To do: All lines in the data bearing the string "prism" should be identified and copied.

Data extract:
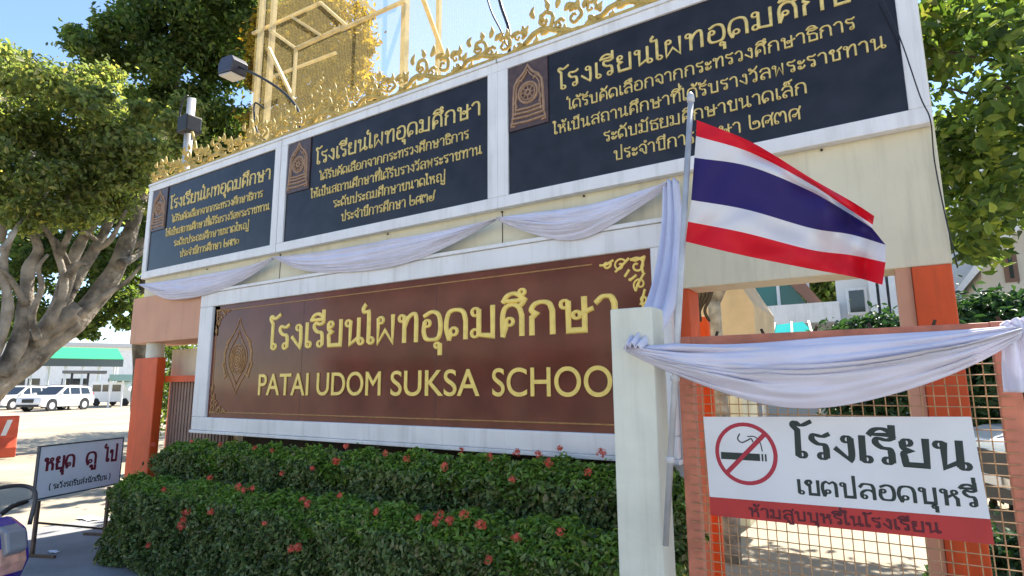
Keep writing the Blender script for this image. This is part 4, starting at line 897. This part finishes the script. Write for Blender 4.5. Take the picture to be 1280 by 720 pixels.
# ------------------------------------------------------------------ buildings and canopies across the yard
def pole(m_, x, y, h, r_=.08): m_.tube([(x, y, 0), (x, y, h)], r_, 8)
g0, g1 = atd(30, 438, 66), atd(156, 436, 66)
dv = (g1 - g0); dv.z = 0; ang = math.atan2(dv.y, dv.x); Lc = dv.length
cpv = thing('green_canopy', 'green roofed canopy on posts behind the parked white cars', 'canopy', (g0.x, g0.y, 0), ang)
m_ = MB(); m_.add([(0, 0, 4.2), (Lc, 0, 4.2), (Lc - .4, 3.2, 5.35), (.4, 3.2, 5.35), (0, 6.4, 4.2), (Lc, 6.4, 4.2)], [(0, 1, 2, 3), (3, 2, 5, 4), (0, 3, 4), (1, 5, 2)])
m_.build('roof', greenm, cpv, fix=False)
MB().box(0, Lc, .1, .3, 3.5, 4.15).build('fascia', mat('green_grey', (.09, .11, .10), .6), cpv)
for i in range(6):
    for yy in (.5, 6): m_ = MB(); pole(m_, .4 + i * (Lc - .8) / 5, yy, 4.1); m_.build('post', white, cpv)
wb = thing('white_building', 'long white building behind the green canopy', 'building', (g0.x - 20, g0.y + 6, 0), ang)
MB().box(-30, Lc + 46, 10, 22, 0, 7).build('wall', white, wb)
for i in range(14): MB().box(-26 + i * 5, -23.2 + i * 5, 9.96, 10.02, 1.2, 2.8).build('window', glassd, wb)
MB().box(-31, Lc + 47, 9.4, 22.5, 7.01, 7.5).build('roof', mat('pale_roof', (.55, .55, .55), .6), wb)
h0, h1 = atd(78, 463, 56), atd(134, 463, 56); dv = h1 - h0; ang2 = math.atan2(dv.y, dv.x)
fc = thing('flat_carport', 'thin dark flat carport roof above the white cars', 'carport', (h0.x, h0.y, 0), ang2)
MB().box(0, dv.length, 0, 3, h0.z - .2, h0.z).build('roof', mat('carport_grey', (.12, .12, .12), .5), fc)
for t in (.22, .58): m_ = MB(); pole(m_, t * dv.length, .3, h0.z - .2); m_.build('post', black, fc)
h0, h1 = atd(137, 468, 58), atd(172, 466, 58); dv = h1 - h0
fc = thing('pale_carport', 'pale green carport roof close beside the left orange pillar', 'carport', (h0.x, h0.y, 0), math.atan2(dv.y, dv.x))
MB().box(0, dv.length, 0, 5, h0.z - .5, h0.z).build('roof', mat('pale_green_roof', (.25, .42, .38), .5), fc)
for t in (.05, .5, .95): m_ = MB(); pole(m_, t * dv.length, .3, h0.z - .5); m_.build('post', white, fc)

# ------------------------------------------------------------------ behind the gate
gh = thing('guard_house', 'cream block with a sloped eave standing just inside the gate', 'building', (0, 0, 0))
P = lambda px, py, Y: (at(px, py, Y).x, at(px, py, Y).z)
Yg = 3.4
m_ = MB(); a, b, c_, d = P(820, 330, Yg), P(918, 345, Yg), P(942, 381, Yg), P(944, 419, Yg); e = P(925, 432, Yg)
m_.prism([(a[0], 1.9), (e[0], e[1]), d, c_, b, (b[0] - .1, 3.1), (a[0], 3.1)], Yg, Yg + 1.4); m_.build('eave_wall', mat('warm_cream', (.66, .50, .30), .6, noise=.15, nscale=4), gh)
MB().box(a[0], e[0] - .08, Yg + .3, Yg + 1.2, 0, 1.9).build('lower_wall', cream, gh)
MB().box(a[0] - .05, d[0] + .08, Yg - .05, Yg + 1.5, 3.11, 3.22).build('roof', salmon, gh)
gb = thing('rounded_panel', 'orange rounded top barrier panel leaning inside the gate', 'barrier panel', at(868, 470, 1.0))
gz = at(868, 470, 1.0)
for k, (pa, pb_) in enumerate((((850, 388), (868, 440)), ((870, 396), (888, 440)))):
    xa, za = P(*pa, 1.0 + k * .15); xb, zb_ = P(*pb_, 1.0 + k * .15); r_ = (xb - xa) / 2
    pts = [(xa, .0), (xb, .0), (xb, za - r_)] + [((xa + xb) / 2 + r_ * math.cos(t * math.pi / 8), za - r_ + r_ * math.sin(t * math.pi / 8)) for t in range(1, 8)] + [(xa, za - r_)]
    o = MB().prism([(x - gz.x, z - gz.z) for x, z in pts], k * .15, k * .15 + .05); o.build('panel', orange, gb, bevel=.006)
rp = MB()
for k in range(7):
    xs = 858 + k * 4.3; rp.tube(catmull([at(xs + 8, 356, .75), at(xs + 4, 372, .75), at(xs - 2 + 3 * math.sin(k), 388, .75), at(xs + 4 * math.cos(k * 2), 402, .75)], 4), [.012] * 12 + [.006], 6)
tag(rp.build('hanging_cords', twig, smooth=True), 'bundle of brown cords hanging below the fascia beside the flagpole', 'cord')

sb_ = thing('school_building', 'pale school building with teal glazing seen through the gateway', 'building')
Yb = 18
x = lambda px, py: P(px, py, Yb)
xl = -9.0
m_ = MB(); pts = [x(915, 350), x(942, 389), x(1013, 385), x(985, 352)]
m_.prism([pts[0], pts[1], pts[2], pts[3], (pts[3][0], 6.2), (pts[0][0], 6.2)], Yb - .1, Yb + .1); m_.build('glazing', tealg, sb_)
for px in (943, 974, 1011): xx = x(px, 370)[0]; MB().box(xx - .05, xx + .05, Yb - .16, Yb - .101, 3.6, 6.0).build('mullion', white, sb_)
ra, rb_ = x(982, 350), x(1024, 392)
MB().prism([ra, rb_, (rb_[0] + .35, rb_[1]), (ra[0] + .35, ra[1] + .2)], Yb - .5, Yb + 4).build('roof', mat('brown_roof', (.24, .12, .08), .7), sb_)
t_, b2 = x(943, 389)[1], x(945, 411)[1]
MB().box(x(920, 390)[0], x(1052, 384)[0], Yb - 1.2, Yb - .6, b2, t_).build('parapet', white, sb_)
MB().box(x(1048, 380)[0], 8, Yb - .6, Yb + 5, 0, 9).build('wall', mat('white_wall', (.70, .70, .68), .7, noise=.08, nscale=1), sb_)
MB().box(xl, x(1048, 380)[0] - .01, Yb + .2, Yb + 5, 0, 3.9).build('lower_wall', mat('grey_wall', (.45, .45, .43), .7, noise=.08, nscale=1), sb_)
wa, wb_ = x(1062, 367), x(1083, 392); fr = MB().box(wa[0] - .08, wb_[0] + .08, Yb - .66, Yb - .601, wb_[1] - .08, wa[1] + .08).build('window', white, sb_)
MB().box(wa[0], wb_[0], Yb - .68, Yb - .661, wb_[1], wa[1]).build('pane', glassd, fr)
for px in (1093, 1105, 1117): xx = x(px, 380)[0]; MB().box(xx - .09, xx + .09, Yb - 1.3, Yb - .61, 2, 9).build('column', white, sb_)
ta, tb_ = P(938, 408, 9), P(1024, 423, 9)
aw = thing('turquoise_awning', 'bright turquoise awning below the white parapet behind the gate', 'awning', (ta[0], 9, 0))
dxa = tb_[0] - ta[0]
m_ = MB(); m_.add([(0, 0, tb_[1]), (dxa, 0, tb_[1] + .02), (dxa - .35, .9, ta[1] + .12), (0, .9, ta[1] + .06), (0, 0, tb_[1] - .05), (dxa, 0, tb_[1] - .03)], [(0, 1, 2, 3), (4, 5, 1, 0)]); m_.build('sheet', turq, aw, fix=False)
for k in range(4): MB().bar((dxa * (.02 + k * .3), -.01, tb_[1] + .01), (dxa * (.02 + k * .26), .9, ta[1] + .12), .04).build('rib', black, aw)
for k in (.05, .9): m_ = MB(); pole(m_, dxa * k, .5, tb_[1], .04); m_.build('post', steel, aw)

def bush(label, clumps, size, m, base, name='shrub', cat='shrub', asp=.45):
    t = thing(name, label, cat); s = MB(); r_ = random.Random(len(label))
    for c, rad, n in clumps: s.tube([(c[0] + r_.uniform(-.1, .1), c[1], 0), (c[0], c[1], c[2])], [.03, .012], 6, cap=False)
    s.build('stems', twig, t); leaves('foliage', clumps + [((c[0], c[1], zz), (rad[0] * 1.1, rad[1], .5), 350) for c, rad, n in clumps for zz in ((c[2] - .7, c[2] - 1.4) if c[2] > 1.8 else ())], size, m, t, asp, stray=.08); return t
def cy(px, py, Y, r_, n, sq=.8): c = at(px, py, Y); return ((c.x, c.y, c.z), (r_, r_ * .9, r_ * sq), n)
bush('dark green bush in front of the white columns behind the gate', [cy(1048, 438, 8.5, .42, 900), cy(1075, 428, 8.6, .5, 1100), cy(1098, 422, 8.5, .5, 1100), cy(1122, 428, 8.7, .5, 1000), cy(1060, 450, 8.3, .5, 700), cy(1105, 450, 8.3, .55, 700)], .13, lf_shrub, 0)
bush('dark green bush right of the orange pillar behind the gate', [cy(1212, 408, 6.5, .42, 1000), cy(1240, 400, 6.7, .45, 1200), cy(1268, 406, 6.5, .45, 1200), cy(1300, 403, 6.6, .5, 800), cy(1225, 433, 6.3, .45, 600), cy(1262, 433, 6.3, .5, 600), cy(1245, 468, 6.2, .5, 600)], .12, lf_shrub, 0)
bush('low green plant at the foot of the gate near the right edge', [cy(1225, 712, 1.2, .16, 240), cy(1255, 705, 1.3, .18, 300), cy(1285, 700, 1.3, .2, 300), cy(1200, 725, 1.1, .14, 200)], .09, lf_shrub, 0, 'potted_plant', 'plant')
hb = thing('house', 'cream house wall partly hidden by the large leaved tree at the right edge', 'building')
Yh = 12
m_ = MB(); q0 = P(1238, 300, Yh); m_.prism([(P(1225, 370, Yh)[0], 0), (9, 0), (9, 7.2), (q0[0] + .9, 5.2), (P(1225, 330, Yh)[0], 4.0)], Yh, Yh + 4); m_.build('wall', mat('house_cream', (.58, .54, .46), .7, noise=.12, nscale=1.2), hb)
w0, w1 = P(1252, 318, Yh), P(1275, 352, Yh); o = MB().box(w0[0], w1[0], Yh - .03, Yh - .001, w1[1], w0[1]).build('window', mat('brown_frame', (.16, .09, .06), .6), hb); MB().box(w0[0] + .08, w1[0] - .08, Yh - .04, Yh - .031, w1[1] + .08, w0[1] - .08).build('pane', glassd, o)
MB().prism([(P(1215, 345, Yh)[0], 3.75), (q0[0] + .9, 5.15), (9, 7.3), (9, 7.5), (q0[0] + .8, 5.4), (P(1215, 345, Yh)[0], 3.95)], Yh - .5, Yh + 4.2).build('roof', mat('white_verge', (.7, .7, .68), .6), hb)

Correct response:
m_.prism([(a[0], 1.9), (e[0], e[1]), d, c_, b, (b[0] - .1, 3.1), (a[0], 3.1)], Yg, Yg + 1.4); m_.build('eave_wall', mat('warm_cream', (.66, .50, .30), .6, noise=.15, nscale=4), gh)
    o = MB().prism([(x - gz.x, z - gz.z) for x, z in pts], k * .15, k * .15 + .05); o.build('panel', orange, gb, bevel=.006)
m_.prism([pts[0], pts[1], pts[2], pts[3], (pts[3][0], 6.2), (pts[0][0], 6.2)], Yb - .1, Yb + .1); m_.build('glazing', tealg, sb_)
MB().prism([ra, rb_, (rb_[0] + .35, rb_[1]), (ra[0] + .35, ra[1] + .2)], Yb - .5, Yb + 4).build('roof', mat('brown_roof', (.24, .12, .08), .7), sb_)
m_ = MB(); q0 = P(1238, 300, Yh); m_.prism([(P(1225, 370, Yh)[0], 0), (9, 0), (9, 7.2), (q0[0] + .9, 5.2), (P(1225, 330, Yh)[0], 4.0)], Yh, Yh + 4); m_.build('wall', mat('house_cream', (.58, .54, .46), .7, noise=.12, nscale=1.2), hb)
MB().prism([(P(1215, 345, Yh)[0], 3.75), (q0[0] + .9, 5.15), (9, 7.3), (9, 7.5), (q0[0] + .8, 5.4), (P(1215, 345, Yh)[0], 3.95)], Yh - .5, Yh + 4.2).build('roof', mat('white_verge', (.7, .7, .68), .6), hb)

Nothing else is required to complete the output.